Claims about tax on menstrual products in Germany are out of date - Featured image

Author(s): Aaishah JANIF, AFP Australia

Multiple social media posts have shared a claim that period products in Germany are subject to a tax of 19 percent while books are taxed at seven percent, leading to one company packaging tampons in a book in order to circumvent the higher tax rate. The claim, however, is missing context. “The Tampon Book” was launched in 2019 to protest how period products were taxed in Germany, the company told AFP. The country reduced its tax rate for menstrual products to seven percent on January 1, 2020. 

The claim was shared here by an Australia-based Facebook user on March 28, 2022.

The  post shares a screenshot of a tweet that reads: “Today I learned that female hygiene products in Germany have a nominal tax of 19 percent, but books only seven percent

“So one company is packaging tampons as books, and selling as books, and there’s nothing anyone can do about it”.

Screenshot of the misleading post, taken on April 5, 2022

The original tweet was posted here on March 24, 2022, and it has been re-shared more than 380 times.

The screenshot of the tweet also appeared elsewhere on Facebook here and here.

However, the claim is missing context.

A combination of reverse image and keyword searches found that the book pictured in the misleading posts appeared in several posts on the Instagram account of the Female Company, a Berlin-based feminine health platform.

Photos and footage of the book were posted here, here and here, in April 2019, announcing the sale of “The Tampon Book”.

According to the Female Company’s website, “The Tampon Book” contained stories about menstruation, as well as 15 tampons.

A spokeswoman for the Female Company told AFP on April 20, 2022, that the book “was published in April 2019 as a protest action against the unfair taxation of tampons and feminine hygiene products.

“At the time, these had the VAT rate of 19 percent in Germany, unlike truffles, cut flowers or even oil paintings, which are supposedly objects of daily use and are taxed at only percent — just like books.”

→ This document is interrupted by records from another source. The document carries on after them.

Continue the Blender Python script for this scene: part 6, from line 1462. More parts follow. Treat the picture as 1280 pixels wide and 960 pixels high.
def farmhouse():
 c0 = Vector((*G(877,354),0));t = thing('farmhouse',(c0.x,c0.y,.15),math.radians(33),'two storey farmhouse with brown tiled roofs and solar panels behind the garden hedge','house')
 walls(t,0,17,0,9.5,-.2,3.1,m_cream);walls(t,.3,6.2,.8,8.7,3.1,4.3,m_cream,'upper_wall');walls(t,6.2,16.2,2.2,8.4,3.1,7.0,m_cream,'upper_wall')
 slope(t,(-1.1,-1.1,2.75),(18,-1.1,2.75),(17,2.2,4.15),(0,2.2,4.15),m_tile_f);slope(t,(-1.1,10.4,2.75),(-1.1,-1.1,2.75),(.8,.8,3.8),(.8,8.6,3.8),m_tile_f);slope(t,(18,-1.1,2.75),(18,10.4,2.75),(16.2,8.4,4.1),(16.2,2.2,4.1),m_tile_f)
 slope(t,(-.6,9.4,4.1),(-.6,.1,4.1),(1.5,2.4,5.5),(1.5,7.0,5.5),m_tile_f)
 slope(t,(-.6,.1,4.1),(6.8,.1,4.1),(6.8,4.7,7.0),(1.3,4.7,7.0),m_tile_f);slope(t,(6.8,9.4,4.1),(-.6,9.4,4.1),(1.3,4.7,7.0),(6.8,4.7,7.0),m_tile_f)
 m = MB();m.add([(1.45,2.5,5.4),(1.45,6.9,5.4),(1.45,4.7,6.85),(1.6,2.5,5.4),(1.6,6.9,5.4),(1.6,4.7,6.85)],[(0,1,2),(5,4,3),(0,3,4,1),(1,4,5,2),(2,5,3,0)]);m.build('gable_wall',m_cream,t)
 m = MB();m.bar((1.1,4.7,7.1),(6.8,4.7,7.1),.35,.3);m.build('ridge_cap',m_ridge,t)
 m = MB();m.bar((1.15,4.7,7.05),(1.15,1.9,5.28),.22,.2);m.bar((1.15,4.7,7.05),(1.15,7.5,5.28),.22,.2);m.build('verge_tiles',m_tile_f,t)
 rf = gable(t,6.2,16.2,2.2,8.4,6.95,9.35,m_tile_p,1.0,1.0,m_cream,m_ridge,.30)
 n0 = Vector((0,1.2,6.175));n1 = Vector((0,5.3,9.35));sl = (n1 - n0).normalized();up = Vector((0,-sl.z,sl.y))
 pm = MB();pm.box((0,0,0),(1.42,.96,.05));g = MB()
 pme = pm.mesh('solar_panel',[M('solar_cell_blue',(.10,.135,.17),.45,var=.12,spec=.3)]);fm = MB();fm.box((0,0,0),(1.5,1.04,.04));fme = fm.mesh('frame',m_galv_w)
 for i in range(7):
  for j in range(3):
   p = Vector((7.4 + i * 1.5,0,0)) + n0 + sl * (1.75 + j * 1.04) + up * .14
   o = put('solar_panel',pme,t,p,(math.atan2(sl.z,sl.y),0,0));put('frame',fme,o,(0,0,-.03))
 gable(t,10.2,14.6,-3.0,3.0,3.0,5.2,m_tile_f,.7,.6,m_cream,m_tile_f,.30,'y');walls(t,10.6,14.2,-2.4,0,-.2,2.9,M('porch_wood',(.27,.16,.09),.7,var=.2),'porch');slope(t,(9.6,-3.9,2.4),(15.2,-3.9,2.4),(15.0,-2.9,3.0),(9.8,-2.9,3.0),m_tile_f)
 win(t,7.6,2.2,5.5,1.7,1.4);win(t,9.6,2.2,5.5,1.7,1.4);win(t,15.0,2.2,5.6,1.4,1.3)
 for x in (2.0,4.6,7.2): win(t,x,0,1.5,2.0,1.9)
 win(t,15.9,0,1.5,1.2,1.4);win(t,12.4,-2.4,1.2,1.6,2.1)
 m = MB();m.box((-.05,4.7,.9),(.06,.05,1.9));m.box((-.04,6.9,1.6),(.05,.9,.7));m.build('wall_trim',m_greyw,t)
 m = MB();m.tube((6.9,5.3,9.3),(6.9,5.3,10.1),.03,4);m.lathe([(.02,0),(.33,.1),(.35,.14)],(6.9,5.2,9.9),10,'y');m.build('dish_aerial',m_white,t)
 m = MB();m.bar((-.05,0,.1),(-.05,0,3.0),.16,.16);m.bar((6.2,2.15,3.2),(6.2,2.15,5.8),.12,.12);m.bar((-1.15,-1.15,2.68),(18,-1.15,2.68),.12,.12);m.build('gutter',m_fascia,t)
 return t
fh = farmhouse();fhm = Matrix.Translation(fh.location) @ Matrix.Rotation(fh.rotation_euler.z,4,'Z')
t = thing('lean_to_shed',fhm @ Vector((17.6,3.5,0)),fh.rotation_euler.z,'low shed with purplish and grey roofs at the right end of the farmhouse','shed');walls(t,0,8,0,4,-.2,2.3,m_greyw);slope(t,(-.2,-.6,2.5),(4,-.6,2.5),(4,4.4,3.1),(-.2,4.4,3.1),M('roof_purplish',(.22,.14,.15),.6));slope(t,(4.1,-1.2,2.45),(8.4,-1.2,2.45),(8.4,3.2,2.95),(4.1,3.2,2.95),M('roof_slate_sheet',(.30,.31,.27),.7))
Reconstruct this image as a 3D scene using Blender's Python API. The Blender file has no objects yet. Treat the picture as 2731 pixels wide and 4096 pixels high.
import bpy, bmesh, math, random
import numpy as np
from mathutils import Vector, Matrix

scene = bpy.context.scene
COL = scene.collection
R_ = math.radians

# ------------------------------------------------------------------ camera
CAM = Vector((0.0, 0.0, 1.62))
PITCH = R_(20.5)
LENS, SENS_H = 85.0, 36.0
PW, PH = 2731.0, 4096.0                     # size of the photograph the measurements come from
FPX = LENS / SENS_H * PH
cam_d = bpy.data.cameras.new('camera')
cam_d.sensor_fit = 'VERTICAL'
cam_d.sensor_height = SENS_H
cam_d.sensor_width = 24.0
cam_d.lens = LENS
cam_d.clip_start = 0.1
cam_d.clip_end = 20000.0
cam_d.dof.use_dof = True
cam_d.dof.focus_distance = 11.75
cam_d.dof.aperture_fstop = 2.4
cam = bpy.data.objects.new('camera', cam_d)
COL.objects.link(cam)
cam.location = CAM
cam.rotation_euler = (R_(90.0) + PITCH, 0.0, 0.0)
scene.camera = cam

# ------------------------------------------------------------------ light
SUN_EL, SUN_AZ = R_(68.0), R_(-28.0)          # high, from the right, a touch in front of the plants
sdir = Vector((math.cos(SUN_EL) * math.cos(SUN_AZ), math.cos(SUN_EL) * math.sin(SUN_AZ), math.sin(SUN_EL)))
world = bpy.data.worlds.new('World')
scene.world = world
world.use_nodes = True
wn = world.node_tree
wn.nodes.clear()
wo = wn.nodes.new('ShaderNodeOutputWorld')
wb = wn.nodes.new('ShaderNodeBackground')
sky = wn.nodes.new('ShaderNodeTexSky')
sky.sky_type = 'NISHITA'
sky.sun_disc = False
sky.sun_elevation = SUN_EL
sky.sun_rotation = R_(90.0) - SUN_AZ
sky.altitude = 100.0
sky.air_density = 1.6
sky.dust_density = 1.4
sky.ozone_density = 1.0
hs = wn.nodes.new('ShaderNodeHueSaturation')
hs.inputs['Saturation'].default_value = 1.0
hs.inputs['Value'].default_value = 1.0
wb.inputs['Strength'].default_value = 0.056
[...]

Now that Germany has changed the tax has been reduced on menstrual products and “The Tampon Book” is sold out and “currently no new edition is planned”, the spokeswoman added.

Activists’ campaign

Activists Nanna-Josephine Roloff and Yasemin Kotra launched a petition to reduce tax on menstrual products in 2018, and began lobbying politicians on the issue.

Another petition was submitted to  the Bundestag, the German parliament, in February 2019.

In October 2019, the then finance minister Olaf Scholz tweeted in support of the tax adjustment, and the Bundestag also issued a press release saying the government was open to the change.

The proposal was passed in November 2019 and took effect on January 1, 2020, as German broadcaster Deutsche Welle reported here.